GIVEN DATA -
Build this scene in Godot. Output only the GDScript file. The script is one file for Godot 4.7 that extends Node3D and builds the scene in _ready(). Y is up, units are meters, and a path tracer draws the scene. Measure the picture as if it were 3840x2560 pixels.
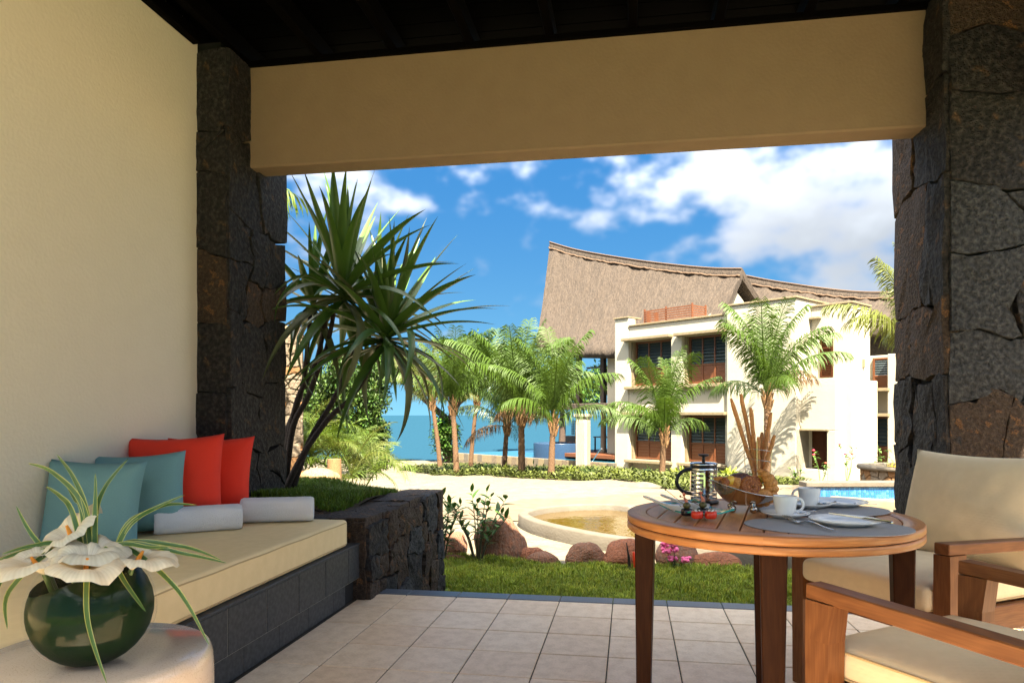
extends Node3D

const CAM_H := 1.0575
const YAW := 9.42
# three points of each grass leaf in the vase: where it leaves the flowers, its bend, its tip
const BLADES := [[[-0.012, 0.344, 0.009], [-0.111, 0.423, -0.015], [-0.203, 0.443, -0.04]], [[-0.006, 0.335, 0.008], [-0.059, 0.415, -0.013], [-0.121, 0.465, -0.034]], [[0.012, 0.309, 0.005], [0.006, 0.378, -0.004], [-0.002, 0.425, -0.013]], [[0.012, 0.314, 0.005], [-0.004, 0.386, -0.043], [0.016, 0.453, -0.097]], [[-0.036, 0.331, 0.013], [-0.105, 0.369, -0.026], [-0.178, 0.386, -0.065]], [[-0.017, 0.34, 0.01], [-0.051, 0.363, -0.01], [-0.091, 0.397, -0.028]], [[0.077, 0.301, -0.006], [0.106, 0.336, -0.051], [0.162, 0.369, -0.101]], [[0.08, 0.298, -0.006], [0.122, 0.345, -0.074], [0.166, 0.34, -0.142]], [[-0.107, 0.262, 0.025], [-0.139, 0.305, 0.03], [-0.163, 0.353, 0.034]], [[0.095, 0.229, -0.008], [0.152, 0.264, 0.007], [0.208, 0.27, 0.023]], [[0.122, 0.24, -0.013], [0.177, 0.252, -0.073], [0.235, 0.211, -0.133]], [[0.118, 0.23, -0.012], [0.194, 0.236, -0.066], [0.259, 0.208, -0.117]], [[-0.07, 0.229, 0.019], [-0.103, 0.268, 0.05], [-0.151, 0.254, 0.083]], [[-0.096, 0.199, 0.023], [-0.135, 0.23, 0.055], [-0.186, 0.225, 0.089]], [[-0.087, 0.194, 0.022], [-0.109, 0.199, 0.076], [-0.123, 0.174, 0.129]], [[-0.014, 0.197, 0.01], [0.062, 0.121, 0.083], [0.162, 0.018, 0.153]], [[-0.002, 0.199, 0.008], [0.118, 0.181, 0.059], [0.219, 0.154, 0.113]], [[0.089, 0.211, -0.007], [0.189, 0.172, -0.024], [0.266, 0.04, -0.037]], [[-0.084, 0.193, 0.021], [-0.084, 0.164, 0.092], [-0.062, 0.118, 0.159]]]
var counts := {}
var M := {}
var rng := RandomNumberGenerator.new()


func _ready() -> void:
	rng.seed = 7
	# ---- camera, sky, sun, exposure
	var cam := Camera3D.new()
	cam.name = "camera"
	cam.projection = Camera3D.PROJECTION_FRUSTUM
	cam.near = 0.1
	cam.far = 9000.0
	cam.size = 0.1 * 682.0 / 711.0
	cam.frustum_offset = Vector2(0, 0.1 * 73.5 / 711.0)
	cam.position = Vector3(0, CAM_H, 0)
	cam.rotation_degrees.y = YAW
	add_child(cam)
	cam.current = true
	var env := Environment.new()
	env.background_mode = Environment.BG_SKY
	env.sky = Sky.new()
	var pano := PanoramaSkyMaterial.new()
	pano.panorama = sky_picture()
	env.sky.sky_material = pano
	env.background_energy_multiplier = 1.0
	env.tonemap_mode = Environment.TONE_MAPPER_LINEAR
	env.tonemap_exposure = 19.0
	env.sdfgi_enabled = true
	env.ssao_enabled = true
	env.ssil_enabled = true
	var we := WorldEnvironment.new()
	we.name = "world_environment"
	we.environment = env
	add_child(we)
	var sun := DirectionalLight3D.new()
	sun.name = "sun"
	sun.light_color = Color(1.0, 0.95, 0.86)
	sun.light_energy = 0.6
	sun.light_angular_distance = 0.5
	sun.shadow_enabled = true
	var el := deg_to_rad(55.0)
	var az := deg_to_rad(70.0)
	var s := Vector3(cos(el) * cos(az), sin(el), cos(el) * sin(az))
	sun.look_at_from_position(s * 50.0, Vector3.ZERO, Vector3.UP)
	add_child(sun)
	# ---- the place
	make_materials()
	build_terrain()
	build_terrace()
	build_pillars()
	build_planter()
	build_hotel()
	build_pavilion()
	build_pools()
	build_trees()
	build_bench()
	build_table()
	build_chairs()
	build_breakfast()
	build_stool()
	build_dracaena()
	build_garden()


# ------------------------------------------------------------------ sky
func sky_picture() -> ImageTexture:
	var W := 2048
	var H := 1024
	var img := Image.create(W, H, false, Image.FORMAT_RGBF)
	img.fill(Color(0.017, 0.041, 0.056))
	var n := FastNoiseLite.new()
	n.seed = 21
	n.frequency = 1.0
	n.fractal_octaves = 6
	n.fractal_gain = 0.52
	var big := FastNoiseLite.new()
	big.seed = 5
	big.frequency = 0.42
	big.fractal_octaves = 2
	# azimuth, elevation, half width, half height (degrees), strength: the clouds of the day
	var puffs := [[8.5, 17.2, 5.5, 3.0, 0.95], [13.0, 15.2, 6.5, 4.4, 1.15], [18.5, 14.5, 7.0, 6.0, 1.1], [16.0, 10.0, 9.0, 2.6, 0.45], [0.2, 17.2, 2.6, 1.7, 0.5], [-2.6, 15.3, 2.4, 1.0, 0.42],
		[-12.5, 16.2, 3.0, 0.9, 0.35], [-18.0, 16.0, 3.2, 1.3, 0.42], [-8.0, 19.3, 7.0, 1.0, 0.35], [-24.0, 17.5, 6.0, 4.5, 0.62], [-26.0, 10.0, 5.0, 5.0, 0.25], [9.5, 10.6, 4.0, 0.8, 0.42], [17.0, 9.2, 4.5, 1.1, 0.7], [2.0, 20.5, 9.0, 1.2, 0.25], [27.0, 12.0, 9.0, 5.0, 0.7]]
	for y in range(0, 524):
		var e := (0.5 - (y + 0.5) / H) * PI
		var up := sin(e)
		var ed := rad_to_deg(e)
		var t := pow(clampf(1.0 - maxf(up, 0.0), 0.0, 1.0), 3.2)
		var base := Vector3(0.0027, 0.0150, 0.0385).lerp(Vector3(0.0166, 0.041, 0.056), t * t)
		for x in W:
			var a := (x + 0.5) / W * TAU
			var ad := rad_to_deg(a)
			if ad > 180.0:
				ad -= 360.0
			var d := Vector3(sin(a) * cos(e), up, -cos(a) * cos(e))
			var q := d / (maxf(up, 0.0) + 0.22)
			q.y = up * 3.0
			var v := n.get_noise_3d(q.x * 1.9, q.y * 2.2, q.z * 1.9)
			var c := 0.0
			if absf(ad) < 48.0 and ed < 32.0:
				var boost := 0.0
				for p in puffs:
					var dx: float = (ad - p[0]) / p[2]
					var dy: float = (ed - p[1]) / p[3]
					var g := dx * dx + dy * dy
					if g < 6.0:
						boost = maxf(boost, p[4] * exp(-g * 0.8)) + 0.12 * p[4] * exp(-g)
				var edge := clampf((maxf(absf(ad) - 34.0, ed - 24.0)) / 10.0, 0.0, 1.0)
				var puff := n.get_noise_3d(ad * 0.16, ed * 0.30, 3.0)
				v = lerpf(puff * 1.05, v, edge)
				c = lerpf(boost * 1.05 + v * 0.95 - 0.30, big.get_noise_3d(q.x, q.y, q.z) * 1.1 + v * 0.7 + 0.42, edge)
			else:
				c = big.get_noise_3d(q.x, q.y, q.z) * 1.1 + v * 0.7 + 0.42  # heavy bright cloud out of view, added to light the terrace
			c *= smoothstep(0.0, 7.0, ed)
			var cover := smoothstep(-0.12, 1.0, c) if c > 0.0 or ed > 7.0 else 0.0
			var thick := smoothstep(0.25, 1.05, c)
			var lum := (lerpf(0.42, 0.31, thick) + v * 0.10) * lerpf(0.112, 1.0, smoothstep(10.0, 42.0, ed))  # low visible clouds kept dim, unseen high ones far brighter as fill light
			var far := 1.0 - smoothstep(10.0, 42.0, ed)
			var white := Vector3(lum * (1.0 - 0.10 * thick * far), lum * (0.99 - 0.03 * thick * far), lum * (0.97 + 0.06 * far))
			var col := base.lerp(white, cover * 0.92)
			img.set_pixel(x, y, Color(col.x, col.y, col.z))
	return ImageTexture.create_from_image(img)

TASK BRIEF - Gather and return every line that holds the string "extends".

TASK OUTPUT -
Build this scene in Godot. Output only the GDScript file. The script is one file for Godot 4.7 that extends Node3D and builds the scene in _ready(). Y is up, units are meters, and a path tracer draws the scene. Measure the picture as if it were 3840x2560 pixels.
extends Node3D